Beginning with the first line of the data below, extract each line up to and including the one containing "et('ACARS STBY', 939.3, 1325.8, 64, 8.5, GR, .0008);". Copy them exactly and add nothing.

--- start Data lines ---

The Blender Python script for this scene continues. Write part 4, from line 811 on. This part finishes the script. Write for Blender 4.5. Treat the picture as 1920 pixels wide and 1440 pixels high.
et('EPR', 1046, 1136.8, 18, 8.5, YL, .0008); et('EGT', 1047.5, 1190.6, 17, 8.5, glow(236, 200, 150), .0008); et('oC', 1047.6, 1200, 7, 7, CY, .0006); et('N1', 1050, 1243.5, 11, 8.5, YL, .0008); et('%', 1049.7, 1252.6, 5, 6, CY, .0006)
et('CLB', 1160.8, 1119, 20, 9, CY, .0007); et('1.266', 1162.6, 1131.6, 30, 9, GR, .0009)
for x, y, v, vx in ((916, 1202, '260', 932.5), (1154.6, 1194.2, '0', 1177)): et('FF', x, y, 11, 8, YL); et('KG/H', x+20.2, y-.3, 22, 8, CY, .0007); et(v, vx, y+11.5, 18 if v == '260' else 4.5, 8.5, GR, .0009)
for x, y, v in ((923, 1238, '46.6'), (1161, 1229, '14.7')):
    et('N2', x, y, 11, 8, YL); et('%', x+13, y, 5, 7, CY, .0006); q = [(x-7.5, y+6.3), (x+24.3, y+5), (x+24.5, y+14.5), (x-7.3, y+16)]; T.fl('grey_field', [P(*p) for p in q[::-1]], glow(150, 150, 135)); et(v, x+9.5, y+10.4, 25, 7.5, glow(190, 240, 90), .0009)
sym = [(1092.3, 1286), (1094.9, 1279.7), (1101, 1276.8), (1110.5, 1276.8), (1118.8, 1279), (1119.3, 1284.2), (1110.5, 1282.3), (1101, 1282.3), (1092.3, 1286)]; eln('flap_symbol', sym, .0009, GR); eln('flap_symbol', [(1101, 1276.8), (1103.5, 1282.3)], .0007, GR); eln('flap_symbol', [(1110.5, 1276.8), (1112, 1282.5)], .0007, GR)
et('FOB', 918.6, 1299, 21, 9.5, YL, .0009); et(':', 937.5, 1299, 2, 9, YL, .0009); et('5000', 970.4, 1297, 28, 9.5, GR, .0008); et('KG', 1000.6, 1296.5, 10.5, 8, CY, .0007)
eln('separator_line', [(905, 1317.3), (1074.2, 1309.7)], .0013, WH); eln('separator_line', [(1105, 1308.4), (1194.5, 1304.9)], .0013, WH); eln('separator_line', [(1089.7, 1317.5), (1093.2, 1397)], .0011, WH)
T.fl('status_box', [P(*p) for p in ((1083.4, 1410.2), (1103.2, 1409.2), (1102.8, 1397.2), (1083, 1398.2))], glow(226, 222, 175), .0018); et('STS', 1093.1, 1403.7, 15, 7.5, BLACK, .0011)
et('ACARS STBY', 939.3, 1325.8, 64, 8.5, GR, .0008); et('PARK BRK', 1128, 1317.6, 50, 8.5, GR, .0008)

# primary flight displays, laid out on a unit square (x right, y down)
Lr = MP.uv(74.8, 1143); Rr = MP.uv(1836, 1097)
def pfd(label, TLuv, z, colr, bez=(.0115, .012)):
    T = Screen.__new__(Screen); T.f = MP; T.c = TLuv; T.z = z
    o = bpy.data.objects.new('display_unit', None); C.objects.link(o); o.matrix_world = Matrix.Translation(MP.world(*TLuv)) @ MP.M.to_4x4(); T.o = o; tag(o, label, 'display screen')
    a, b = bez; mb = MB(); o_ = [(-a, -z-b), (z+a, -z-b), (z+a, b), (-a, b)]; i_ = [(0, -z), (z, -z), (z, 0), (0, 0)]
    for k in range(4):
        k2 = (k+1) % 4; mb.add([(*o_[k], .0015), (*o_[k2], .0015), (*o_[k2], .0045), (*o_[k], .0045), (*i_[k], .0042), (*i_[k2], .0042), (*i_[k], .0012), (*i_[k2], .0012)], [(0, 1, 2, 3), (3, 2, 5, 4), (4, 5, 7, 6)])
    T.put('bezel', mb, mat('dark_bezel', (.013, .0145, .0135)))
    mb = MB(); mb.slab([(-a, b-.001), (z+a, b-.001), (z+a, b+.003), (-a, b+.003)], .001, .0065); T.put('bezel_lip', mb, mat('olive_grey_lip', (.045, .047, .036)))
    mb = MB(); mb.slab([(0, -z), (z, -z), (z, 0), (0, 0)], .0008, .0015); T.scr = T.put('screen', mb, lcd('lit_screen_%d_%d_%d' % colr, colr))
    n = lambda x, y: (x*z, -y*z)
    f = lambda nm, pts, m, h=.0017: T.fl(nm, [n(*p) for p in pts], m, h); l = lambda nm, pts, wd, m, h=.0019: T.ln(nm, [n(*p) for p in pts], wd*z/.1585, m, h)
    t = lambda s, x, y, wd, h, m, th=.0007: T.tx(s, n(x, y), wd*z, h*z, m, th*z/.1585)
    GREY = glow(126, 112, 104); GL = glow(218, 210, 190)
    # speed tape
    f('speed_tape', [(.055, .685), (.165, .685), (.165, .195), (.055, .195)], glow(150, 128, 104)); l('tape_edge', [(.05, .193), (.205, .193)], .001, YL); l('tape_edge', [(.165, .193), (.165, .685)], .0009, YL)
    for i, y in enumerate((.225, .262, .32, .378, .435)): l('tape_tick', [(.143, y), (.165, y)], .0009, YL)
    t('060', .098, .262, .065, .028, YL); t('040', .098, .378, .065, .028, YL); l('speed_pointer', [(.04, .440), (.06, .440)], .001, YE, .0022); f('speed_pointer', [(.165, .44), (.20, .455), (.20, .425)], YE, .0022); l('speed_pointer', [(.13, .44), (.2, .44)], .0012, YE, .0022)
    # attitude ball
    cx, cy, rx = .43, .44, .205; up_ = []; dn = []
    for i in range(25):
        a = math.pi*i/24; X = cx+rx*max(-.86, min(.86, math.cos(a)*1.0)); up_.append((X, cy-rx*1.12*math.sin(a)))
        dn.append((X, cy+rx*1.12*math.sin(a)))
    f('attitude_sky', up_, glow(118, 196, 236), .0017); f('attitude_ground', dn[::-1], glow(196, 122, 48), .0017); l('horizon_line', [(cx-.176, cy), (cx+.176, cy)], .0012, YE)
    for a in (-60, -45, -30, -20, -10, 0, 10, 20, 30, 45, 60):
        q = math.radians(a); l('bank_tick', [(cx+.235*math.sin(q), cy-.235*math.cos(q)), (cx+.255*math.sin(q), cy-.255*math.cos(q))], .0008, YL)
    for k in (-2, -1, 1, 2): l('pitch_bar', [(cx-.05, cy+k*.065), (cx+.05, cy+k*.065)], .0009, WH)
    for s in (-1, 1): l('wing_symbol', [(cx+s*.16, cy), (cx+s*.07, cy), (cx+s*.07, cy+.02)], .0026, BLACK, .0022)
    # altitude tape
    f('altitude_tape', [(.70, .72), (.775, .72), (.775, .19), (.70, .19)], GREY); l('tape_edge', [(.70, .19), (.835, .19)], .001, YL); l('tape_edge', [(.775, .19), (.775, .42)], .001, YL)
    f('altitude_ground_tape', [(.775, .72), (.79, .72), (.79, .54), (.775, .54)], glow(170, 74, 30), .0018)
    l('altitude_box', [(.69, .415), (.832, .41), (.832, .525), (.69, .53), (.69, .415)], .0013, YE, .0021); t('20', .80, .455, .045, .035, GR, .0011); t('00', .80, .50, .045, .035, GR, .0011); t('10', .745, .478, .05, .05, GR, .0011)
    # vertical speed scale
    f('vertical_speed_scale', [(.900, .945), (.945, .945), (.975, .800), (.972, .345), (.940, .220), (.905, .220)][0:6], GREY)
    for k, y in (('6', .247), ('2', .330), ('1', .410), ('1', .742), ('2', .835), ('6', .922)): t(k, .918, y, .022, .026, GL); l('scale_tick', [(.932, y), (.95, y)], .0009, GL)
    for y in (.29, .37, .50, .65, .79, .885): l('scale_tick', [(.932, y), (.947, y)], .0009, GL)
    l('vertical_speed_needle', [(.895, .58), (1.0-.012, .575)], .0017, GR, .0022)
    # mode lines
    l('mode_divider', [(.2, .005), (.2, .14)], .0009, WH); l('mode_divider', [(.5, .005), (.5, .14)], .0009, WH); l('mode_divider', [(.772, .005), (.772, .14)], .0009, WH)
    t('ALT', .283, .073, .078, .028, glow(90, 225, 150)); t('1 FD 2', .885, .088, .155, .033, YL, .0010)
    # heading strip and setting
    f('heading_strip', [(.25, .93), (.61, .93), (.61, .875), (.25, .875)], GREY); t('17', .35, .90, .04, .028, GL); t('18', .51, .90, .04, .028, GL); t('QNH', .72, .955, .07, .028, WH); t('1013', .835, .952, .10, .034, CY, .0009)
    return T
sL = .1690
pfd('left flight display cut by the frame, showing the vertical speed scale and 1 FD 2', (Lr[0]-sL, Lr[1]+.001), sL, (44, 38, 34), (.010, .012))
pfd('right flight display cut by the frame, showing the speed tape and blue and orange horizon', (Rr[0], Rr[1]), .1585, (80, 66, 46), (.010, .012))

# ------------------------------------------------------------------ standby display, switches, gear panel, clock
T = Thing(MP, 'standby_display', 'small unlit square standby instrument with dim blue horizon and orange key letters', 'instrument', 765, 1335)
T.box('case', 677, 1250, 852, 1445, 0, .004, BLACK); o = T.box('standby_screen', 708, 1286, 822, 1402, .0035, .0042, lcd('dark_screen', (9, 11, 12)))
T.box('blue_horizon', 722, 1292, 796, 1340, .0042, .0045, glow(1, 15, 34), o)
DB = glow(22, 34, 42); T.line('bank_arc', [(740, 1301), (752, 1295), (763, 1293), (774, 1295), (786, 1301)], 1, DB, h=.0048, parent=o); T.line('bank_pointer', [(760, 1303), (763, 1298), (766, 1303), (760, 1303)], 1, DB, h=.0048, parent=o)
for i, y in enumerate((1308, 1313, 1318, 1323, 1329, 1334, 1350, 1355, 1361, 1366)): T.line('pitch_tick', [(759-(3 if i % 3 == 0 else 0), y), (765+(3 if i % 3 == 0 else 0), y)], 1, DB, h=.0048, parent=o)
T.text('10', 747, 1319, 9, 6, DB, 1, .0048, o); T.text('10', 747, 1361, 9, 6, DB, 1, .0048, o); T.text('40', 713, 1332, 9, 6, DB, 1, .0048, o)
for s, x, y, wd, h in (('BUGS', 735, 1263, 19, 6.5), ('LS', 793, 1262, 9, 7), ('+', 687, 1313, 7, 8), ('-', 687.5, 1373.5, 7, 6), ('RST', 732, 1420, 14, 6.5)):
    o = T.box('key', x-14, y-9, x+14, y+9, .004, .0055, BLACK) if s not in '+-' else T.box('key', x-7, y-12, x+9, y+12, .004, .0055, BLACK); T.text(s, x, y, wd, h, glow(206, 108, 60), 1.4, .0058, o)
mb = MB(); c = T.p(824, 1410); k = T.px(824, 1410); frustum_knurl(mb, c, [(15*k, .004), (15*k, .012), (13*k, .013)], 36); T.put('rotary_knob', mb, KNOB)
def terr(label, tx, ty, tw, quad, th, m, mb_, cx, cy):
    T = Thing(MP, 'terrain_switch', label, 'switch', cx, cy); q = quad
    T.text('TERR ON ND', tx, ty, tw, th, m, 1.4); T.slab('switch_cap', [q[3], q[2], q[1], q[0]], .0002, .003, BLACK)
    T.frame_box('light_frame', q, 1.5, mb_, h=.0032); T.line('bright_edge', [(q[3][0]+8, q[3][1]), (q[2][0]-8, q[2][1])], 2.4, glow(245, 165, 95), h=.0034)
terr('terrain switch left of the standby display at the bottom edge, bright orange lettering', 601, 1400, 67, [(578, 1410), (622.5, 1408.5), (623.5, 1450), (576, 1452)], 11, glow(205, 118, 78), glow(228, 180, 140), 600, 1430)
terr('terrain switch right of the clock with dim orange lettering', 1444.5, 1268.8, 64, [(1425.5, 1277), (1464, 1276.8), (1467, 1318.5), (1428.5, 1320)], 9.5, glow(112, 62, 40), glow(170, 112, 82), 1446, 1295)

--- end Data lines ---

* Result
The Blender Python script for this scene continues. Write part 4, from line 811 on. This part finishes the script. Write for Blender 4.5. Treat the picture as 1920 pixels wide and 1440 pixels high.
et('EPR', 1046, 1136.8, 18, 8.5, YL, .0008); et('EGT', 1047.5, 1190.6, 17, 8.5, glow(236, 200, 150), .0008); et('oC', 1047.6, 1200, 7, 7, CY, .0006); et('N1', 1050, 1243.5, 11, 8.5, YL, .0008); et('%', 1049.7, 1252.6, 5, 6, CY, .0006)
et('CLB', 1160.8, 1119, 20, 9, CY, .0007); et('1.266', 1162.6, 1131.6, 30, 9, GR, .0009)
for x, y, v, vx in ((916, 1202, '260', 932.5), (1154.6, 1194.2, '0', 1177)): et('FF', x, y, 11, 8, YL); et('KG/H', x+20.2, y-.3, 22, 8, CY, .0007); et(v, vx, y+11.5, 18 if v == '260' else 4.5, 8.5, GR, .0009)
for x, y, v in ((923, 1238, '46.6'), (1161, 1229, '14.7')):
    et('N2', x, y, 11, 8, YL); et('%', x+13, y, 5, 7, CY, .0006); q = [(x-7.5, y+6.3), (x+24.3, y+5), (x+24.5, y+14.5), (x-7.3, y+16)]; T.fl('grey_field', [P(*p) for p in q[::-1]], glow(150, 150, 135)); et(v, x+9.5, y+10.4, 25, 7.5, glow(190, 240, 90), .0009)
sym = [(1092.3, 1286), (1094.9, 1279.7), (1101, 1276.8), (1110.5, 1276.8), (1118.8, 1279), (1119.3, 1284.2), (1110.5, 1282.3), (1101, 1282.3), (1092.3, 1286)]; eln('flap_symbol', sym, .0009, GR); eln('flap_symbol', [(1101, 1276.8), (1103.5, 1282.3)], .0007, GR); eln('flap_symbol', [(1110.5, 1276.8), (1112, 1282.5)], .0007, GR)
et('FOB', 918.6, 1299, 21, 9.5, YL, .0009); et(':', 937.5, 1299, 2, 9, YL, .0009); et('5000', 970.4, 1297, 28, 9.5, GR, .0008); et('KG', 1000.6, 1296.5, 10.5, 8, CY, .0007)
eln('separator_line', [(905, 1317.3), (1074.2, 1309.7)], .0013, WH); eln('separator_line', [(1105, 1308.4), (1194.5, 1304.9)], .0013, WH); eln('separator_line', [(1089.7, 1317.5), (1093.2, 1397)], .0011, WH)
T.fl('status_box', [P(*p) for p in ((1083.4, 1410.2), (1103.2, 1409.2), (1102.8, 1397.2), (1083, 1398.2))], glow(226, 222, 175), .0018); et('STS', 1093.1, 1403.7, 15, 7.5, BLACK, .0011)
et('ACARS STBY', 939.3, 1325.8, 64, 8.5, GR, .0008); et('PARK BRK', 1128, 1317.6, 50, 8.5, GR, .0008)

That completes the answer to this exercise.